-- Exercise brief --
Tally the lines in these records that hold the string "part", and reply with the number alone.

-- Provided entries --

-- START --

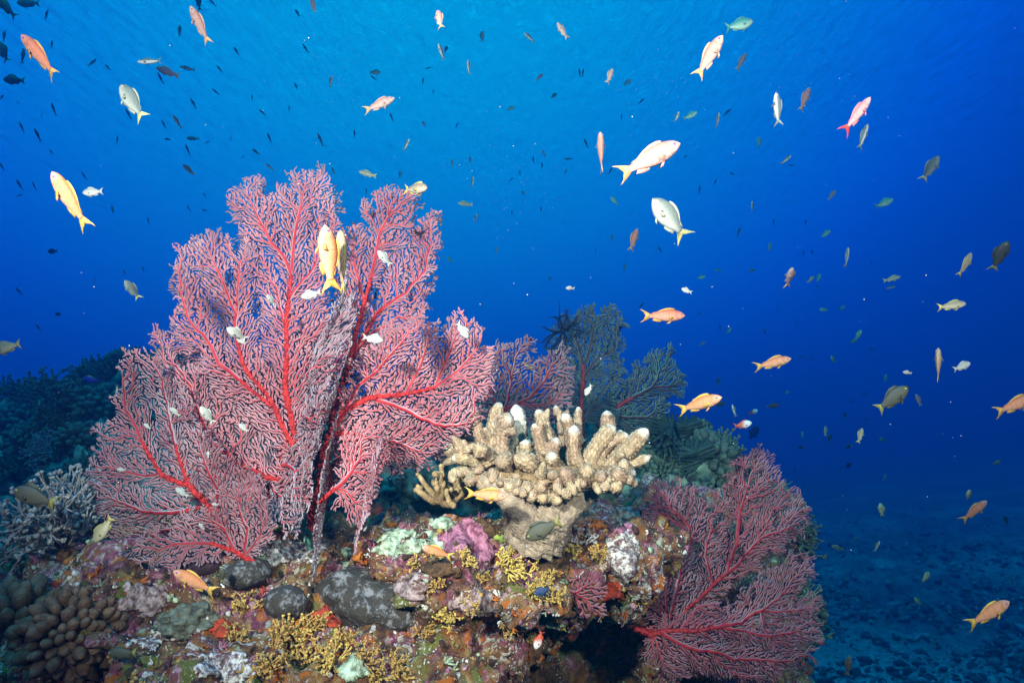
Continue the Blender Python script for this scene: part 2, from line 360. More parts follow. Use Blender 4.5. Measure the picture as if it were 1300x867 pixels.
# ------------------------------------------------------------------ sea fans (grown branch by branch inside each blade's outline)
def in_poly(P, poly):
    poly = np.asarray(poly, float); x, y = P[:, 0], P[:, 1]; ins = np.zeros(len(P), bool)
    j = len(poly) - 1
    for i in range(len(poly)):
        xi, yi = poly[i]; xj, yj = poly[j]
        c = ((yi > y) != (yj > y)) & (x < (xj - xi) * (y - yi) / (yj - yi + 1e-9) + xi)
        ins ^= c; j = i
    return ins
def grow(trunks, poly, gap=3.0, step=1.6, seed=0, holes=0.25, hole_scale=26, bias=0.16, kill=None, ang0=42):
    if kill: gap = kill * 1.07
    g = random.Random(seed * 13 + 5)
    pl = np.asarray(poly, float); lo = pl.min(0) - 4; hi = pl.max(0) + 4
    gx, gy = np.meshgrid(np.arange(lo[0], hi[0], 2.0), np.arange(lo[1], hi[1], 2.0))
    Q = np.stack([gx.ravel(), gy.ravel()], 1)
    W2 = np.array([(noise.noise(Vector((p[0] / 9, p[1] / 9, seed + .5))), noise.noise(Vector((p[0] / 9, p[1] / 9, seed + 40.5)))) for p in Q])
    ok = in_poly(Q + W2 * 15 + np.random.default_rng(seed).normal(0, 1.5, Q.shape), poly)
    if holes > 0:
        ok &= np.array([noise.noise(Vector((p[0] / hole_scale, p[1] / hole_scale * .6, seed * 7.3))) < 0.62 - holes for p in Q])
    ok = ok.reshape(gx.shape); nh, nw = ok.shape; x0, y0 = lo
    X, Y, D, par, br, bi = [], [], [], [], [], []; bpar = []          # nodes; branches: (parent branch, index there)
    grid = {}
    def addn(x, y, d, p, b, i):
        X.append(x); Y.append(y); D.append(d); par.append(p); br.append(b); bi.append(i)
        grid.setdefault((int(x // gap), int(y // gap)), []).append(len(X) - 1); return len(X) - 1
    def free(x, y, px_, py_, b, i, lim):
        cx, cy = int((x - x0) / 2), int((y - y0) / 2)
        if cx < 0 or cy < 0 or cx >= nw or cy >= nh or not ok[cy, cx]: return -1
        best = 99.0; kx, ky = int(x // gap), int(y // gap); pb, pi = bpar[b]
        for ax in (kx - 1, kx, kx + 1):
            for ay in (ky - 1, ky, ky + 1):
                for k in grid.get((ax, ay), ()):
                    bk = br[k]
                    if bk == b:
                        if i - bi[k] < 8: continue
                    elif i < 6 and bk == pb and abs(bi[k] - pi) <= 7: continue
                    else:
                        pk = bpar[bk]
                        if bi[k] < 6 and pk[0] == b and abs(pk[1] - i) <= 7: continue
                        if bi[k] < 6 and i < 6 and pk[0] == pb and abs(pk[1] - pi) <= 1: continue
                    d = (x - X[k]) ** 2 + (y - Y[k]) ** 2
                    if d < best: best = d
        return best if best >= lim * lim else -1
    bx, by = trunks[0][0]
    for k, tr in enumerate(trunks):
        tr = [(float(p[0]), float(p[1])) for p in tr]
        if k == 0: bpar.append((-1, 0)); cur = addn(*tr[0], 0.0, -1, 0, 0)
        else:
            cur = min(range(len(X)), key=lambda q: (X[q] - tr[0][0]) ** 2 + (Y[q] - tr[0][1]) ** 2); bpar.append((br[cur], bi[cur]))
        b = len(bpar) - 1; i = 1
        for p in tr[(1 if k == 0 else 0):]:
            ax, ay = X[cur], Y[cur]; vx, vy = p[0] - ax, p[1] - ay; l = math.hypot(vx, vy); n = max(1, int(l / step)); amp = g.gauss(0, 1.3); a = math.atan2(vy, vx)
            for s in range(1, n + 1):
                w = amp * math.sin(math.pi * s / n)
                cur = addn(ax + vx * s / n - vy / (l + 1e-6) * w, ay + vy * s / n + vx / (l + 1e-6) * w, a, cur, b, i); i += 1
    tips = []
    def bud(k, side, angle, lim):
        a = D[k] + side * angle
        x, y = X[k] + math.cos(a) * gap * 1.15, Y[k] + math.sin(a) * gap * 1.15
        bpar.append((br[k], bi[k])); b = len(bpar) - 1
        if free(x, y, X[k], Y[k], b, 1, lim) < 0: bpar.pop(); return
        cur = k
        x1, y1 = X[k] + math.cos(a) * step, Y[k] + math.sin(a) * step
        cur = addn(x1, y1, a, k, b, 1); tips.append([cur, b, 2, g.randint(6, 13), g.uniform(0, 6.28)])
    def run():
        nonlocal tips
        while tips:
            nt_ = []
            for t in tips:
                k, b, i, fork, ph = t; x, y, a = X[k], Y[k], D[k]
                ox, oy = x - bx, y - by; l = math.hypot(ox, oy) + 1e-6
                ta = math.atan2(oy / l - 0.12, ox / l)
                da = (ta - a + math.pi) % (2 * math.pi) - math.pi
                a0 = a + bias * da * .55 + 0.11 * math.sin(i * .55 + ph) + g.gauss(0, .07)
                done = True
                for off in (0, .28, -.28, .6, -.6):
                    aa = a0 + off; q = (x + math.cos(aa) * step, y + math.sin(aa) * step)
                    if free(q[0], q[1], x, y, b, i, gap * .86) >= 0:
                        c = addn(q[0], q[1], aa, k, b, i); t[0] = c; t[2] = i + 1; done = False
                        break
                if done: continue
                nt_.append(t)
                t[3] -= 1
                if t[3] <= 0:
                    t[3] = g.randint(5, 14)
                    s = g.choice((-1, 1)); n0 = len(tips); bud(t[0], s, g.uniform(.5, .8), gap * .8)
                    if len(tips) > n0: nt_.append(tips.pop())
            tips = nt_
    ids = list(range(len(X)))
    for k in ids[6::3]:
        bud(k, 1 if (k // 3) % 2 else -1, R(ang0) * g.uniform(.75, 1.25), gap * .8)
    # main stems run out into twigs at their ends
    run()
    for p_ in range(4):
        ids = list(range(4, len(X))); g.shuffle(ids)
        for k in ids:
            if len(X) > 22000: break
            bud(k, g.choice((-1, 1)), g.uniform(.5, .9), gap * .84)
        run()
    return np.stack([X, Y], 1), np.array(par)

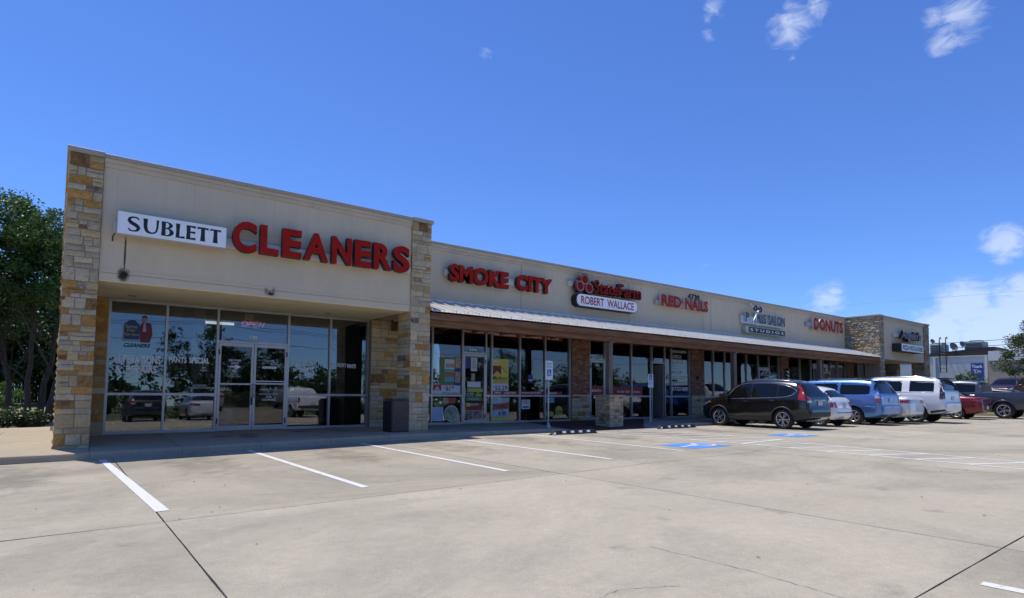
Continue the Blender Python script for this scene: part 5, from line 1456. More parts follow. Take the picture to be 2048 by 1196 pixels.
def wheel_stop(x0, x1, y, label):
    t = thing('wheel_stop', ((x0 + x1) / 2, y, gz(x0)), label, 'wheel stop', 'wheel stops')
    z = gz(x0) + 0.002; h = 0.115; mb = MB(); i = 0
    P = [(-0.075, 0), (-0.075, 0.02), (-0.035, h), (0.035, h), (0.075, 0.02), (0.075, 0)]
    e = 0.10
    def ring(x, s): return [(x, y + a, z + b * s) for a, b in P]
    mb.v += ring(x0, 0.25) + ring(x0 + e, 1) + ring(x1 - e, 1) + ring(x1, 0.25)
    n = len(P)
    for k in range(3):
        for j in range(n):
            a = k * n + j; b = k * n + (j + 1) % n
            mb.f.append((a, b, b + n, a + n)); mb.m.append(0)
    mb.f.append(tuple(range(n))); mb.f.append(tuple(range(4 * n - 1, 3 * n - 1, -1))); mb.m += [0, 0]
    obj('rubber_block', mb, RUBBER, t)
    nm = 5
    nrm = Vector((0, -h, 0.04)).normalized() * 0.0015
    for k in range(nm):
        if k == 0:
            mb2 = MB(); mb2.tri((x0 + 0.005, y - 0.072 - 0.004, z + 0.012), (x0 + e + 0.05, y - 0.075 - 0.003, z + 0.022), (x0 + e + 0.04, y - 0.045 - 0.003, z + h * 0.8))
        else:
            xa = x0 + 0.10 + (x1 - x0 - 0.2) * (k / nm) - 0.02; xb = xa + 0.14
            f0, f1 = 0.25, 0.85
            A_ = Vector((0, y - 0.075, z + 0.02)); B_ = Vector((0, y - 0.035, z + h))
            a, b = A_.lerp(B_, f0) + nrm, A_.lerp(B_, f1) + nrm
            mb2 = MB().quad((xa, *a.yz), (xb, *a.yz), (xb + 0.01, *b.yz), (xa + 0.01, *b.yz))
        obj('reflective_mark', mb2, DECAL_B, t)
wheel_stop(11.25, 13.08, 12.82, 'black rubber wheel stop with white marks, nearer to the cleaners')
wheel_stop(16.35, 18.40, 13.08, 'black rubber wheel stop with white marks, beside the dark brown SUV')

def acc_sign(x, y, w, z0, z1, label, sym_low):
    zb = sw(x, y)
    t = thing('parking_sign', (x, y, zb), label, 'parking sign', 'accessible parking signs')
    obj('post', MB().tube([(x, y, zb), (x, y, z1 + 0.03)], 0.027, 10), STEEL, t, smooth='auto')
    obj('base_collar', MB().lathe([(0.09, 0.0), (0.075, 0.05), (0.035, 0.16), (0.03, 0.17)], 14, (x, y, zb)), STEEL, t, smooth=True)
    pl = obj('sign_plate', MB().poly_prism(rounded(x - w / 2, x + w / 2, z0, z1, 0.03, 4), 'y', y - 0.036, y - 0.030), mat('sign_plate_white', (0.62, 0.70, 0.74), 0.4), t)
    h = z1 - z0
    sz0 = z0 + (0.20 if sym_low else 0.56) * h; s = w * 0.56; xs_ = x - s / 2
    obj('symbol_panel', MB().box(xs_, xs_ + s, y - 0.0385, y - 0.037, sz0, sz0 + s * 1.25), mat('sign_blue', (0.02, 0.07, 0.36), 0.4), pl)
    mb = MB(); wheelchair(mb, lambda u, v, k: (xs_ + u * s * 0.95, y - 0.0395 - 0.0004 * k, sz0 + v * s * 1.2), s); obj('wheelchair_mark', mb, DECAL_B, pl, fixn=False)
    mx = [(0.78, 0.90, 'RESERVED'), (0.64, 0.74, 'PARKING')] if sym_low else [(0.38, 0.46, 'RESERVED'), (0.24, 0.33, 'PARKING')]
    for a, b, s_ in mx: job(s_, x - w * 0.4, x + w * 0.4, z0 + a * h, z0 + b * h, y - 0.038, bold=0.01, parent=pl, mats=mat('sign_teal', (0.03, 0.25, 0.30), 0.5), name='sign_lettering')
acc_sign(12.73, 14.62, 0.31, 1.66, 2.28, 'white and blue accessible parking sign on a steel post before the smoke shop', True)
acc_sign(18.51, 15.2, 0.31, 1.48, 2.0, 'white and blue accessible parking sign on a steel post before the nail salon', False)
run_jobs()
# ------------------------------------------------------------------ vehicles
def pchip(pts):
    pts = sorted(pts); x = np.array([p[0] for p in pts], float); y = np.array([p[1] for p in pts], float)
    h = np.diff(x); d = np.diff(y) / h; n = len(x); m = np.zeros(n)
    if n == 2: m[:] = d[0]
    else:
        for i in range(1, n - 1):
            if d[i - 1] * d[i] > 0:
                w1 = 2 * h[i] + h[i - 1]; w2 = h[i] + 2 * h[i - 1]
                m[i] = (w1 + w2) / (w1 / d[i - 1] + w2 / d[i])
        m[0] = d[0]; m[-1] = d[-1]
    def f(t):
        t = min(max(t, x[0]), x[-1]); i = min(max(int(np.searchsorted(x, t)) - 1, 0), n - 2)
        s = (t - x[i]) / h[i]
        return (2 * s ** 3 - 3 * s ** 2 + 1) * y[i] + (s ** 3 - 2 * s ** 2 + s) * h[i] * m[i] + (-2 * s ** 3 + 3 * s ** 2) * y[i + 1] + (s ** 3 - s ** 2) * h[i] * m[i + 1]
    return f

def car_paint(name, col, metal=0.35, rough=0.28):
    m = mat(name, col, rough, metal=metal, coat=0.55)
    return m
TAIL = mat('tail_light_red', (0.34, 0.012, 0.012), 0.12, coat=1.0)
TAILD = mat('tail_light_smoked', (0.045, 0.010, 0.012), 0.12, coat=1.0)
TAILW = mat('tail_light_clear', (0.55, 0.52, 0.52), 0.12, coat=1.0)
LAMPC = mat('head_light', (0.5, 0.52, 0.55), 0.1, coat=1.0)
AMBER = mat('amber_lens', (0.5, 0.14, 0.02), 0.15, coat=1.0)
CHROME = mat('chrome', (0.75, 0.76, 0.78), 0.10, metal=1.0)
ALLOY = mat('alloy_wheel', (0.55, 0.55, 0.56), 0.25, metal=0.85)
PLATE = mat('license_plate', (0.50, 0.53, 0.56), 0.5, var=0.15, scale=30)
CLAD = mat('grey_cladding', (0.030, 0.030, 0.030), 0.6)
TYRE = mat('tyre_rubber', (0.020, 0.020, 0.021), 0.85)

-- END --

-- Task response --
2